Gegensätzliche Weltbilder

Die beiden Finalisten stehen für zwei völlig gegensätzliche Weltbilder und hatten sich im Wahlkampf scharf angegriffen. Le Pen ist die Kandidatin der rechtsextremen Partei Front National, die sie 2011 von ihrem Vater Jean-Marie Le Pen übernommen hatte. Die 48-Jährige will im Fall eines Wahlsiegs den Euro als gängiges Zahlungsmittel abschaffen und ein Referendum über die EU-Mitgliedschaft Frankreichs ansetzen. Sie plant, die Einwanderung fast vollständig zu stoppen und Frankreichs Wirtschaft mit Protektionismus vor ausländischer Konkurrenz zu schützen.

Nach dem Brexit-Votum und der Wahl Donald Trumps zum US-Präsidenten würde ein Erfolg Le Pens populistischen Kräften neuen Auftrieb verschaffen.

39 Jahre

Macron dagegen steht zur EU, er will den Euro stärken und strebt eine enge Partnerschaft mit Deutschland an. Er will die Wirtschaft des Landes mit Reformen wettbewerbsfähiger machen, damit das Land sich in der Globalisierung behaupten kann. Macron wirbt für einen optimistischen Blick in die Zukunft. Er tritt unabhängig von den etablierten Parteien an und positioniert sich als „weder rechts noch links“.

Falls der 39-Jährige gewinnt, wäre er der jüngste französische Präsident aller Zeiten. Macron war von 2014 bis 2016 Wirtschaftsminister unter dem amtierenden sozialistischen Präsidenten François Hollande, der nicht wieder antritt.
Für Frankreich beginnt mit der Wahl in jedem Fall eine neue politische Ära. Denn die Bewerber der traditionellen Regierungsparteien – Konservative und Sozialisten – waren schon im ersten Wahlgang ausgeschieden.

Der Cyberangriff

Die gemäßigten Kräfte der französischen Politik stellten sich hinter Macron, um Le Pen zu verhindern. Allerdings lehnen viele linke Wähler seine wirtschaftsfreundliche Linie ab.

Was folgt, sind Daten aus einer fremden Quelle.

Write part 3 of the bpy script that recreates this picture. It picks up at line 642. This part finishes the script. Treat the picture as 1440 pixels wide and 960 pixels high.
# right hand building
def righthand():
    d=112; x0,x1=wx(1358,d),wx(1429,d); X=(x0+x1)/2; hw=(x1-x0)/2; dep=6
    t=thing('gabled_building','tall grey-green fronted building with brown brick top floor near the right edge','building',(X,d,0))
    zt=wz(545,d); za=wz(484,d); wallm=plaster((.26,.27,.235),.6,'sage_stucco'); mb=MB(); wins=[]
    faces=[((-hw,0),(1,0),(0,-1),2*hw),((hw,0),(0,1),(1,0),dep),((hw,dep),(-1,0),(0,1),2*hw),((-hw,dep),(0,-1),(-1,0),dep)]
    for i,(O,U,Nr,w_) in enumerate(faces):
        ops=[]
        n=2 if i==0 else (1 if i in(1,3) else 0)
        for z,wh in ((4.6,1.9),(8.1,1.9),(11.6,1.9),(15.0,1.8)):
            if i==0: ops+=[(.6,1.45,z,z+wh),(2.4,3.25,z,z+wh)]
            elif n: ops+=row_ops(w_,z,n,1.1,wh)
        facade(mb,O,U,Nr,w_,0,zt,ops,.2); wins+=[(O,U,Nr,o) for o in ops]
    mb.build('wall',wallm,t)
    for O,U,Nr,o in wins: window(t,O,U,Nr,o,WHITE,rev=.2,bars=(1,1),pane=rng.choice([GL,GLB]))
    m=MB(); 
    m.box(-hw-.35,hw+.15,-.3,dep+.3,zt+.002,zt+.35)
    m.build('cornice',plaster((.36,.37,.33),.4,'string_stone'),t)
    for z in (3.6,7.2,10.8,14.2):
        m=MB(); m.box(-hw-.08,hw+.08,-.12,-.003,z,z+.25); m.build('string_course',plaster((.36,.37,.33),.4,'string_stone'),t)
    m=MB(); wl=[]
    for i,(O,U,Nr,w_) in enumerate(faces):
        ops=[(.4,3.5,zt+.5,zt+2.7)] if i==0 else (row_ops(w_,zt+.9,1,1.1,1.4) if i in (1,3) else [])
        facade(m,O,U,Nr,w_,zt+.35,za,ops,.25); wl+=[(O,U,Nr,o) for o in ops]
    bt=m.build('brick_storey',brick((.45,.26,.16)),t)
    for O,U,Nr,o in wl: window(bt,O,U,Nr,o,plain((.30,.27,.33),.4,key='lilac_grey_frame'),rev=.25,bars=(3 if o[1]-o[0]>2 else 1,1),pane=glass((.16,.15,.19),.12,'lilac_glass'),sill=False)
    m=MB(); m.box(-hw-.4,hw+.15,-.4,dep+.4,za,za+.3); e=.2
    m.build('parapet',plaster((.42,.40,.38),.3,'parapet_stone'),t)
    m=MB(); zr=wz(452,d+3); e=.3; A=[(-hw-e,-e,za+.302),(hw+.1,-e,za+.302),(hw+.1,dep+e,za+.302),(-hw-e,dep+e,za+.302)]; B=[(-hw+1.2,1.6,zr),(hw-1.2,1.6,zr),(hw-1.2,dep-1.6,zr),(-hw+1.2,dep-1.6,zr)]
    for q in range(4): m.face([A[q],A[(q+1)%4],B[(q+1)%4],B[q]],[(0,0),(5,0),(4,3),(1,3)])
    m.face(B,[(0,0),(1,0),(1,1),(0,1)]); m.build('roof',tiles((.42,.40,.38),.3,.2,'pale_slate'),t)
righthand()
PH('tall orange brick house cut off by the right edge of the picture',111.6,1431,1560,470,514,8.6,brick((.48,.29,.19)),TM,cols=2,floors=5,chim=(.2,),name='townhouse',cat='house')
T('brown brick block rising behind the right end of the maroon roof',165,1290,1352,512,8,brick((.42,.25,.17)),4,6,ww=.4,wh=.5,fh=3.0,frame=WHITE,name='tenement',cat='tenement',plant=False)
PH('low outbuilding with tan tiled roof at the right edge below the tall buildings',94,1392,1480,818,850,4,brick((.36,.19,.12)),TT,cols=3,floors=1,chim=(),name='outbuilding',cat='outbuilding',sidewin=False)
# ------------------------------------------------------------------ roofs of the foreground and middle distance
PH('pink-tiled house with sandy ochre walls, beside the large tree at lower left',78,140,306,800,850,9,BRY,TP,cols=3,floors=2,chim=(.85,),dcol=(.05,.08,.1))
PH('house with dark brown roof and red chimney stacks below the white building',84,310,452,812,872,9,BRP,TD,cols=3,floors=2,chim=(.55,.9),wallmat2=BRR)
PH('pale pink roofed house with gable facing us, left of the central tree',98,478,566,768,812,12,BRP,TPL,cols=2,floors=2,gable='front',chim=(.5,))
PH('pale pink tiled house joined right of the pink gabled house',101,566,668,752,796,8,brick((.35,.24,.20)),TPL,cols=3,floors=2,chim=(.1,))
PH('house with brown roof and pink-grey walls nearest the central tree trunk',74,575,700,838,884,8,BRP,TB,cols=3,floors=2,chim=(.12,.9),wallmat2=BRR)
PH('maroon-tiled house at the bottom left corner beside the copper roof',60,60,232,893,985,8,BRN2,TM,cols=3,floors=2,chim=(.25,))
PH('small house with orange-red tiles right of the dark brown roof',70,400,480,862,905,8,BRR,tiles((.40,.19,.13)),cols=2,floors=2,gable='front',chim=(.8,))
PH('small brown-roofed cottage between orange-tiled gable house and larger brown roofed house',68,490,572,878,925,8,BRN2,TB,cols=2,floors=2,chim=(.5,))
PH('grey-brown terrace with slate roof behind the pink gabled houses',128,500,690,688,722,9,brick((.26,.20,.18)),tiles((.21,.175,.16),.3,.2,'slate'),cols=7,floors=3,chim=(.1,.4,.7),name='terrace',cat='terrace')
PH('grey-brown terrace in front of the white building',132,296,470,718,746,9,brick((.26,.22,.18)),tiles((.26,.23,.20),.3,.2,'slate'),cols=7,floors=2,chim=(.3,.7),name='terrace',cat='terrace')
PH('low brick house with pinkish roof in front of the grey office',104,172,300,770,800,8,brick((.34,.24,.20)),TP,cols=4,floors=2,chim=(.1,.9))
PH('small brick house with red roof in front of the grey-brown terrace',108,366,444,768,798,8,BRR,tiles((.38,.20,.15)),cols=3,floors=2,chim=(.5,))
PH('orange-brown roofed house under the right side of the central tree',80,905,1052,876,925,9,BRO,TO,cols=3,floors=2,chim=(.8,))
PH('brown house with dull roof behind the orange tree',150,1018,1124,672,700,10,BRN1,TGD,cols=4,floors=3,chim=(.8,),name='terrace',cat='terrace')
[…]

Das Wahlwochenende wurde von der Veröffentlichung zahlreicher interner Dokumente aus dem Wahlkampfteam Macrons überschattet. Seine Bewegung „En Marche!“ erklärte, die Daten seien bei einer „massiven und koordinierten“ Hackerattacke vor einigen Wochen erbeutet worden. Die erbeuteten Dokumente seien alle legal und zeigten die normale Funktionsweise eines Wahlkampfs, es würden aber auch gefälschte Dokumente verbreitet. Wer hinter dem Cyberangriff steckt, blieb zunächst unklar.

Falsche Informationen

„En Marche!“ erhob den Vorwurf, Ziel des Hacker-Angriffs sei eine Destabilisierung der Demokratie, und zog eine Parallele zum letzten Präsidentschaftswahlkampf in den USA. Dort hatten Wikileaks-Veröffentlichungen kurz vor der Wahl im November der favorisierten Demokratin Hillary Clinton schwer zugesetzt. Letztlich verlor Clinton überraschend gegen Donald Trump.

Die französische Kommission zur Kontrolle des Wahlkampfs rief Medien und Bürger auf, die veröffentlichten Dokumente nicht zu verbreiten, um die Wahl nicht zu beeinträchtigen. Es seien nach aller Wahrscheinlichkeit auch Fälschungen darunter, und die Verbreitung unwahrer Informationen könne strafrechtlich verfolgt werden.